A cold, white, environmental menace is on its way to a street corner near you. A growing army of discarded fridges, already stationed in parks, lay-bys and cul-de-sacs around the country, is about to get thousands of new year recruits.

European regulations which come into force on 1 January mean that local authorities are expecting a huge escalation in the scale of fridge-dumping, already a problem in many towns and cities.

Under the new rules, from Tuesday, old fridges must be sent to specialist recycling plants to remove the ozone-depleting CFCs used in the walls and doors. And with owners unwilling to pay the rising cost of their disposal, councils are braced for an expensive clear-up operation.

Currys, Comet and John Lewis now refuse to take away old fridges when delivering new ones, while local authorities charge between £10 and £50 for the service.

There are currently no facilities capable of decommissioning fridges in the UK, even though UK households get rid of up to three million a year.

The Department for Environment, Food and Rural Affairs admits it may be spring before special recycling plants are operational. In the meantime, local authorities will collect old fridges – at a charge – and store them until the facilities are available.

And though the Government has already announced a £6m package of emergency measures to provide temporary storage of waste fridges, it is unlikely to be enough.

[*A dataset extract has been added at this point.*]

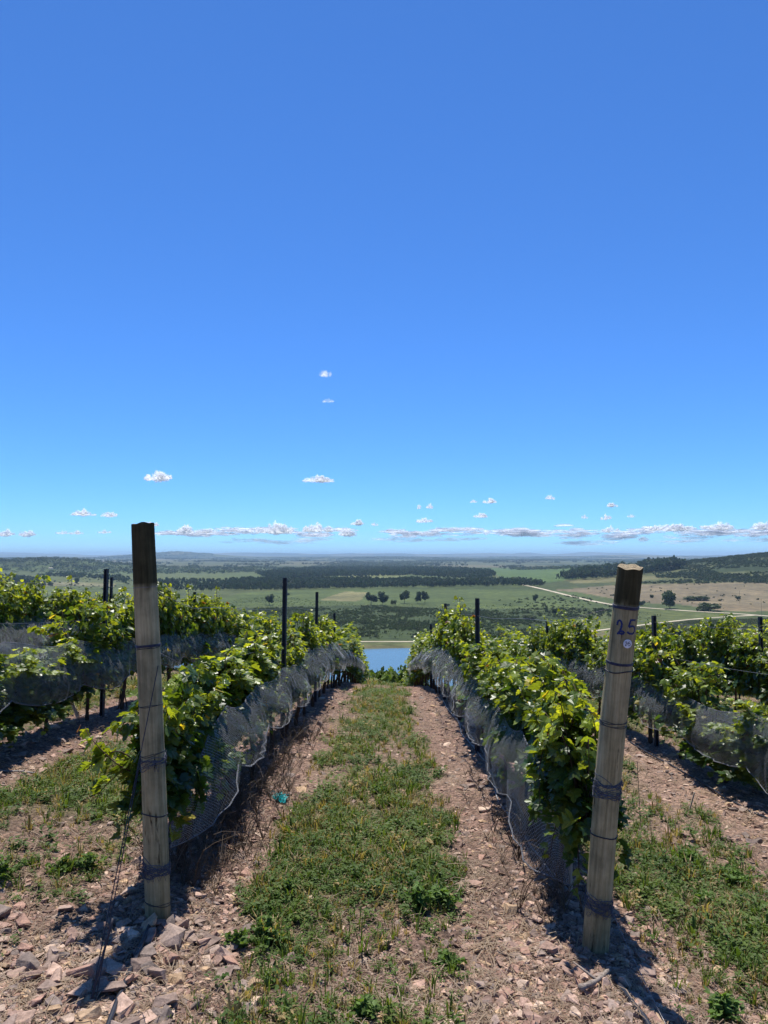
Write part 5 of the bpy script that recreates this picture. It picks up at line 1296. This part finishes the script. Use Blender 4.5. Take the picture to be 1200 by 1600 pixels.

"The fault is not with the EU but firmly at the door of the Government," said Mike Childs of Friends of the Earth. "As usual, they have been dragging their feet. They had almost five years to get ready. Why are we now in such a huge mess?"

Defra denies that the new rules will cause a problem. "People who need to get rid of their fridge without a charge can take it to the municipal dump, where it will be disposed of for free," a spokesman said.

CFCs have not been used in any new fridges since 1995. The trend now is towards hydrocarbon refrigerants that do not deplete ozone from the atmosphere.